A novel approach to mural enhancement using MSR CAB and lacuna extraction from ancient mural paintings using random forest.
Journal:
Scientific reports
Published Date:
Feb 24, 2026
Abstract
Ancient mural paintings, such as those in Bey's Palace, Algeria, are vulnerable to deterioration from environmental and human factors, with lacunae areas of paint layer loss serving as key damage indicators. Existing detection methods, including resource-intensive deep learning and traditional statistical approaches, are limited by strict assumptions and high computational demands, in addition to the small datasets typically available in heritage contexts, thus making low-resource and interpretable approaches essential.
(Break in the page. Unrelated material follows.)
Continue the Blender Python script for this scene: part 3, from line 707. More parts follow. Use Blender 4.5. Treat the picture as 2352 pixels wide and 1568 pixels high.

This paper introduces a novel, automated lacuna extraction method using a Random Forest classifier applied to RGB images of ancient murals. The process begins with Multi-Scale Retinex with Contrast-Limited Adaptive Histogram Equalization (MSR-CAB), Adaptive Blending, and Bilateral Filtering. This new preprocessing method enhances image quality by addressing low-light conditions, dust obscurities, and uneven illumination while preserving fine details and historical authenticity. The Random Forest classifier is a non-parametric ensemble technique that, learns decision boundaries from expert-defined regions without distributional assumptions. Feature extraction integrates RGB intensities, local variance, and gradient magnitude, while a cost-sensitive Random Forest model handles class imbalance for robust pixel-wise classification. Experimental results demonstrate high accuracy, precision, and recall, highlighting the method's potential to support heritage institutions in documentation, monitoring, and conservation planning.